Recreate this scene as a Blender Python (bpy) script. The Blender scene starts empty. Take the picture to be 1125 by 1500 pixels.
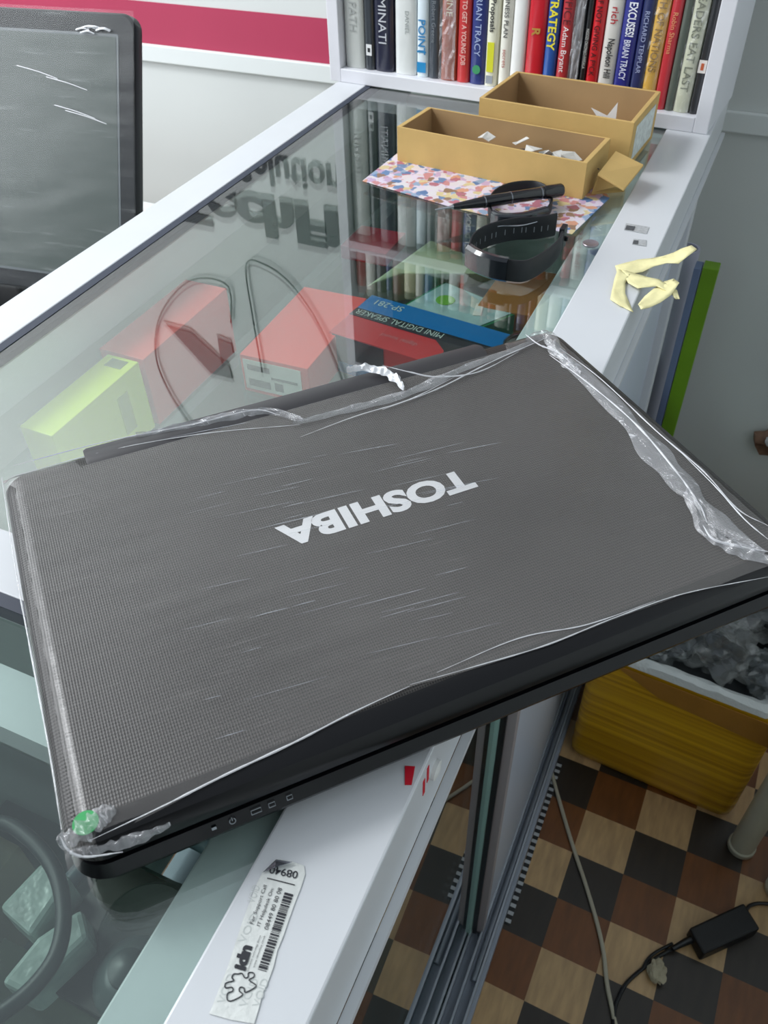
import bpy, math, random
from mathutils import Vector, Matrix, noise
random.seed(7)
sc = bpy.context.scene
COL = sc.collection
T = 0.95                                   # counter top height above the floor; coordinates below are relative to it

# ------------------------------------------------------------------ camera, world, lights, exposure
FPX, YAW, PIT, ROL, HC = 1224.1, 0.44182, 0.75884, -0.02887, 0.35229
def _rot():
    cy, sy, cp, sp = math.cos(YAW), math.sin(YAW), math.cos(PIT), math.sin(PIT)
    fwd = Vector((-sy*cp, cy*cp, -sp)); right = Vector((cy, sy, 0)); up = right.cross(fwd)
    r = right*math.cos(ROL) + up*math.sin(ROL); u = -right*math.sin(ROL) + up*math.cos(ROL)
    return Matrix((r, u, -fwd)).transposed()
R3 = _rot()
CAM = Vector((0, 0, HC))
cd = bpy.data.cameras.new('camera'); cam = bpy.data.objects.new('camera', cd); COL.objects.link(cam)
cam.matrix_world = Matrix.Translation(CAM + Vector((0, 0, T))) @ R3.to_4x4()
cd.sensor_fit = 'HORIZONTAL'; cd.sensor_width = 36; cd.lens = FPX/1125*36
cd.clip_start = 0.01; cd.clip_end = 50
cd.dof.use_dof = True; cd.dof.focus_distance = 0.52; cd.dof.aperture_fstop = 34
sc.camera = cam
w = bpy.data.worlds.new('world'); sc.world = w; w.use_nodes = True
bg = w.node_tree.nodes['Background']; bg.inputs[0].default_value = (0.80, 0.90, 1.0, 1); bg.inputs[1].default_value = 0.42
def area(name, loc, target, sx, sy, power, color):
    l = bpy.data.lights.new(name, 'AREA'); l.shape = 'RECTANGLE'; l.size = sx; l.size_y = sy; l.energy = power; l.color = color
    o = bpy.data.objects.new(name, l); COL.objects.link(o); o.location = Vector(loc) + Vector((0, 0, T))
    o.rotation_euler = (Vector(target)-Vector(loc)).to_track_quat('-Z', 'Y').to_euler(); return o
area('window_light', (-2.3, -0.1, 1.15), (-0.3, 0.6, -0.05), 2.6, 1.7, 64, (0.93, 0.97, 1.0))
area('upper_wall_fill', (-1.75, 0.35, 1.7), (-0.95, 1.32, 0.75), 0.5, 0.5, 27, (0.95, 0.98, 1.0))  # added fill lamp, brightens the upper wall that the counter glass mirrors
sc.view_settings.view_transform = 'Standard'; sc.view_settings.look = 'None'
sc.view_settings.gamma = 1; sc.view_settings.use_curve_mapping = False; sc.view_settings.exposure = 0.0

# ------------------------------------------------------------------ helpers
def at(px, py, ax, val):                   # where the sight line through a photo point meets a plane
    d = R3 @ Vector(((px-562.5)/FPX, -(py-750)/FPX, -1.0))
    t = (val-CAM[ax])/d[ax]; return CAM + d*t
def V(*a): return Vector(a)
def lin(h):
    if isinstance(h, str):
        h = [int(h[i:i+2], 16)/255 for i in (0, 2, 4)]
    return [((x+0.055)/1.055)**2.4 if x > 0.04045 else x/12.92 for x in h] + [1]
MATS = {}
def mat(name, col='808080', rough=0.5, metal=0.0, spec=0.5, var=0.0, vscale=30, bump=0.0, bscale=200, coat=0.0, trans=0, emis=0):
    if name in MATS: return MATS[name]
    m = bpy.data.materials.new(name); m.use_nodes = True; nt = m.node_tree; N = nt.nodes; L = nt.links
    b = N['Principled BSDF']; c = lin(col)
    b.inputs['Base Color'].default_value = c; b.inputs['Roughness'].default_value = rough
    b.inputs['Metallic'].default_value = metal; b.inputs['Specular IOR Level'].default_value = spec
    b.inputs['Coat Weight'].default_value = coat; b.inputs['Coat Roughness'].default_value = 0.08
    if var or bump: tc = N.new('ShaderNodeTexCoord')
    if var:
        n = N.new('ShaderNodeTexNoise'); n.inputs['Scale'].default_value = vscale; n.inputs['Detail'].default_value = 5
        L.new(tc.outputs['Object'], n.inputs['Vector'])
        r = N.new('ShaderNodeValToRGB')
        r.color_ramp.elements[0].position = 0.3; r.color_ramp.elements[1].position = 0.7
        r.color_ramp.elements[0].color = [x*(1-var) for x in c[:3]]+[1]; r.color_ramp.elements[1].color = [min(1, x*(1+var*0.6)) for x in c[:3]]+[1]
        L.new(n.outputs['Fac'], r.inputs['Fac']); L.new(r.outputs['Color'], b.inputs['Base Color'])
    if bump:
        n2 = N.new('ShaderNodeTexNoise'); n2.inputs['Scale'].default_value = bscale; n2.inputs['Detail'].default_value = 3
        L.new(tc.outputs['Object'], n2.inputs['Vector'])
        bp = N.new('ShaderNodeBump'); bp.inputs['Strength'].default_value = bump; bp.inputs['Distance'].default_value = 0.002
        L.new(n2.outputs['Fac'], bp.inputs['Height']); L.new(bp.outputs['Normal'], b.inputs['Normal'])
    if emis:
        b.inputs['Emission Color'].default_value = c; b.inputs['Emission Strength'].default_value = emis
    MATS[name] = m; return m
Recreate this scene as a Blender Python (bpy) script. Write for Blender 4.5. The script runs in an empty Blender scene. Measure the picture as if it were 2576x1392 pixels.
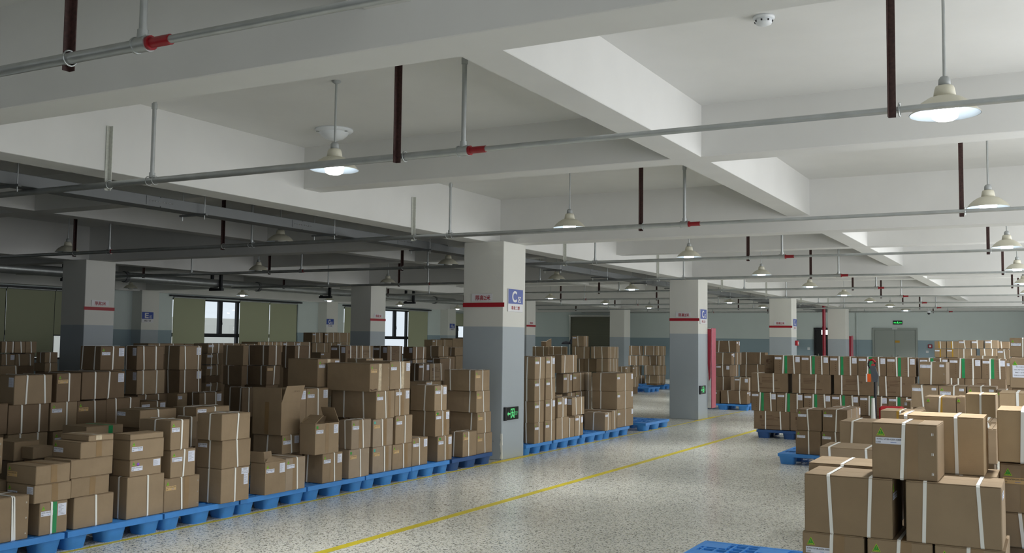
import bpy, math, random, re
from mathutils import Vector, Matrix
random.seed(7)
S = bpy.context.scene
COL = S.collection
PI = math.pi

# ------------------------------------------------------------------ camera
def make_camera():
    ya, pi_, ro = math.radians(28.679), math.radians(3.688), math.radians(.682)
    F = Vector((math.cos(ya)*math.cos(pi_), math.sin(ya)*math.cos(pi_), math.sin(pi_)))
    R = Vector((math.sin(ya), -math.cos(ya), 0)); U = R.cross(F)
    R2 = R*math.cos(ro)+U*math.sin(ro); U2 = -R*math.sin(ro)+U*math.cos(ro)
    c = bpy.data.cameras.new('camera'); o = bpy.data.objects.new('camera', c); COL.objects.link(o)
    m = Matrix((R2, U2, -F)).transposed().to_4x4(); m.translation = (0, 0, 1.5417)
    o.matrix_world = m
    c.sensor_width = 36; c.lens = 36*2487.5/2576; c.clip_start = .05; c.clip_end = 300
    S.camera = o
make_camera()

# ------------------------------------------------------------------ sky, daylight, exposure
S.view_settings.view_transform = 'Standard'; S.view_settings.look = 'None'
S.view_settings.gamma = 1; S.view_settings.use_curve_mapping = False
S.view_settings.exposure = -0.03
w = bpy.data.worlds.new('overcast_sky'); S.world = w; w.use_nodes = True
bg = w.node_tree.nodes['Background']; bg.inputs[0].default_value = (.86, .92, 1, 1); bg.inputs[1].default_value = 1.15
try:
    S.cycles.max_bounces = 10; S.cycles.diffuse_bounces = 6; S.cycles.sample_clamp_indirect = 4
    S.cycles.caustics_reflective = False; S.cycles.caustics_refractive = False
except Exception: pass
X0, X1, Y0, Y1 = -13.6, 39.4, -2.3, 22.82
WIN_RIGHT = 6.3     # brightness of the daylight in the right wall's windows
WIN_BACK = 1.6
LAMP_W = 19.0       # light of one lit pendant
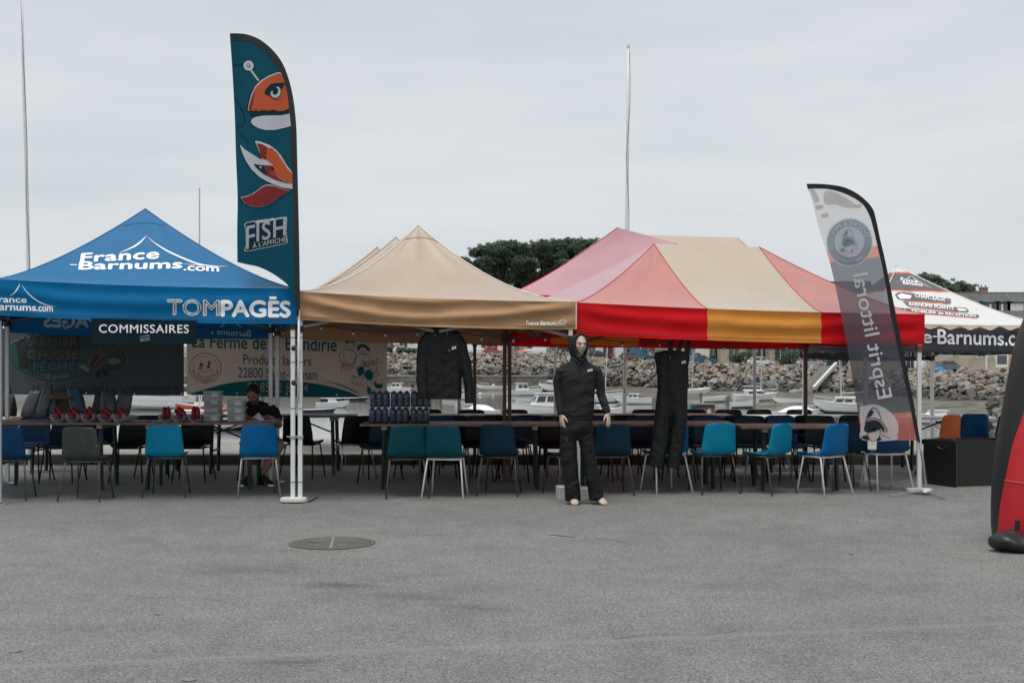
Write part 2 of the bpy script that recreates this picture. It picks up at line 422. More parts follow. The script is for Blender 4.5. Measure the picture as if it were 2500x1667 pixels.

* Set exercise:
Leave the pictures out and copy exactly the lines from the one with "Recreate this scene as a Blender Python (bpy) script. Write" through the one with "PI = math.pi", nothing more.

* Output for this task:
Recreate this scene as a Blender Python (bpy) script. Write for Blender 4.5. The script runs in an empty Blender scene. Measure the picture as if it were 2576x1392 pixels.
import bpy, math, random, re
from mathutils import Vector, Matrix
random.seed(7)
S = bpy.context.scene
COL = S.collection
PI = math.pi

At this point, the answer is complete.